When Aquaria goes open source, someone else can finally fix all those stupid little bugs. 
But seriously, Today feels like a good day. 
I have to say I'm surprised. I remember when a Mac port had only just begun and talk of a Linux port made it seem tenuous at best and now Aquaria is being open sourced. May I ask what it was that motivated such a decision? You really don't see games of Aquaria's quality being open sourced at all, generally. I get that you've probably got most of the revenue you would have already but still, this is unprecedented.

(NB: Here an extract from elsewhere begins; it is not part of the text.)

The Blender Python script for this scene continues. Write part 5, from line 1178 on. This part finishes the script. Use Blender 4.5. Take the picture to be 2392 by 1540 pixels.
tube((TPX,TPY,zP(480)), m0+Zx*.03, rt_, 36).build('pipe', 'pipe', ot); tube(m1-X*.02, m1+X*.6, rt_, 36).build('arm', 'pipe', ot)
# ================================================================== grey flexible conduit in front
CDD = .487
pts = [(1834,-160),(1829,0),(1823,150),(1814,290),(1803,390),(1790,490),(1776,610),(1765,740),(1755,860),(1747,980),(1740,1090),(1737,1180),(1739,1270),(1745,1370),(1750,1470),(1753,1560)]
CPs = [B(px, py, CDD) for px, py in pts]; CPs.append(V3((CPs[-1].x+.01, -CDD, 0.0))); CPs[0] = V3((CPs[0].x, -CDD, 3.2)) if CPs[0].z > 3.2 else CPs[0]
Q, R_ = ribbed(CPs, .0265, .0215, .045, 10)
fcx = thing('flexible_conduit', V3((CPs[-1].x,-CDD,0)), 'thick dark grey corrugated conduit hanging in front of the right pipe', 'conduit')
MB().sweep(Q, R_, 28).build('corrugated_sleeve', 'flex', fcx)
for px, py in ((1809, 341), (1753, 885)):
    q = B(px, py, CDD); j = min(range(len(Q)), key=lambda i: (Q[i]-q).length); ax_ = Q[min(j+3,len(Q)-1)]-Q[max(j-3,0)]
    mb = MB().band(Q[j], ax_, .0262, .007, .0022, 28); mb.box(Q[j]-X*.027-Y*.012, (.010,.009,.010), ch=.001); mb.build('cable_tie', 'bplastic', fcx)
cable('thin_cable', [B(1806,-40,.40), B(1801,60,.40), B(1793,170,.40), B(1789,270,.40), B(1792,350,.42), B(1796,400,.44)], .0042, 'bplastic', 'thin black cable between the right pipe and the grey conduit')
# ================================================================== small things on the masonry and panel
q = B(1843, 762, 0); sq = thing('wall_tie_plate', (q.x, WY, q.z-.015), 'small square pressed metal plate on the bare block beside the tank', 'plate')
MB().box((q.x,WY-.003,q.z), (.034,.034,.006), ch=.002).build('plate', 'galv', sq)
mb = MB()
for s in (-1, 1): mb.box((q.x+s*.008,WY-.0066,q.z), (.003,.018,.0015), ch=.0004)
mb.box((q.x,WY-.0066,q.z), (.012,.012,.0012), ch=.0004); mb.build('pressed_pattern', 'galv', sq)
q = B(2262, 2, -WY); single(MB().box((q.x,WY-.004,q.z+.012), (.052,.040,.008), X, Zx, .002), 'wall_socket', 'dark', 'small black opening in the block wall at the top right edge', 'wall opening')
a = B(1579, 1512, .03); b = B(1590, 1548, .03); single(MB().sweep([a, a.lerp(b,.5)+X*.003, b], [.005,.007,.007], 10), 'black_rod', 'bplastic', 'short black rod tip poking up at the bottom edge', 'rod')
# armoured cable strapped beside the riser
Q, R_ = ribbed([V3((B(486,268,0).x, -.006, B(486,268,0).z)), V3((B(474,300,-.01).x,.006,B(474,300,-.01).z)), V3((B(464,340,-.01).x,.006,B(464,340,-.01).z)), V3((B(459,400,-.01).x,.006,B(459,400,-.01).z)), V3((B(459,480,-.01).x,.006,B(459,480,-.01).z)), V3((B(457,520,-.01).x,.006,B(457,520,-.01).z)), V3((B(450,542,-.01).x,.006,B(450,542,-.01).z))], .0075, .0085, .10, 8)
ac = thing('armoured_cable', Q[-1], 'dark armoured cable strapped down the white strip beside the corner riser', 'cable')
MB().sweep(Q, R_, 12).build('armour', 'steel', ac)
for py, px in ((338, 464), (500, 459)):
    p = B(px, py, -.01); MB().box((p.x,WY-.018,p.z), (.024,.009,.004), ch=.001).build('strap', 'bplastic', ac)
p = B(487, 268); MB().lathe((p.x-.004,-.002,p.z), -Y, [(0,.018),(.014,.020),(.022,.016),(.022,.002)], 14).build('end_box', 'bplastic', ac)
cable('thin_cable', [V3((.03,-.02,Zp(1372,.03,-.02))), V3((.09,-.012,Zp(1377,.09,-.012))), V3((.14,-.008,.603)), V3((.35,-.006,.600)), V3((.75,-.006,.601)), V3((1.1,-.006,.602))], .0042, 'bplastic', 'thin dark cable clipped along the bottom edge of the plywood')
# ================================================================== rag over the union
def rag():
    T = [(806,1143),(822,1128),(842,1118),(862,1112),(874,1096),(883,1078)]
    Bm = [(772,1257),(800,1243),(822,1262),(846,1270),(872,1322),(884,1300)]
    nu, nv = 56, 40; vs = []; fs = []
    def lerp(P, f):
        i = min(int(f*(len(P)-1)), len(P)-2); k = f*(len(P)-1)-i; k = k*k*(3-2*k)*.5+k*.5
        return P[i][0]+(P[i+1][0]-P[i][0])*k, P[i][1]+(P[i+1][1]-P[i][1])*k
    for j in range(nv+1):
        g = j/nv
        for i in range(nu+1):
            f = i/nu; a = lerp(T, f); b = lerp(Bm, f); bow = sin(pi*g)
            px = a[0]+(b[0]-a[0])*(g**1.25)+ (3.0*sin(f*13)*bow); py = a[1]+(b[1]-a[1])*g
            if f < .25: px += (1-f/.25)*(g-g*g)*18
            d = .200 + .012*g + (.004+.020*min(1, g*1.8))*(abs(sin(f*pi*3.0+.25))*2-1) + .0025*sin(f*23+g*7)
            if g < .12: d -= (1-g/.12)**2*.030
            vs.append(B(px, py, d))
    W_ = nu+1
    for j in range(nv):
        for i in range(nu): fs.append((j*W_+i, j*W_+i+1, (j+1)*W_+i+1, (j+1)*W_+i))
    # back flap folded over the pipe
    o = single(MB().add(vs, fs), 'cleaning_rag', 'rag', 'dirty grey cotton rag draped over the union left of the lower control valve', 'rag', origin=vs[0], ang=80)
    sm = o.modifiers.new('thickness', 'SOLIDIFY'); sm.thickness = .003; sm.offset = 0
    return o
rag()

It's interesting, with the ongoing situations at major publishers right now. Ubisoft's DRM requiring constant connection to the net, Activison Blizzards CEO "issues" etc etc. All the while we seem to be experiencing more and more of a groundswell of indie developers. In the last year or two I've bought (far) more indie games than big titles. If you'd have told me that 5 years ago I never would have believed you. This coupled with more mediums with fairer pricing for indies (steam, phone app stores (except the iphone since the licence change)) and the (apparently) huge popular support making even "donate whatever you want" schemes viable seems to echo a new era in gaming.
If you went back 5 or 10 years and tried this, i'm not sure it would work, I'm not sure the culture would be there. At the very least you would be laughed at by the very industry you are now a very successful part of. Is this the beginning of change on the scale of the record industry? I'm starting to think it is. Massive budget games and film seem to be becoming more and more obsolete. Of course there are always exceptions (MW2, Avatar respectively) but those are fewer and further between than ever before - Well, at least the ones that make money.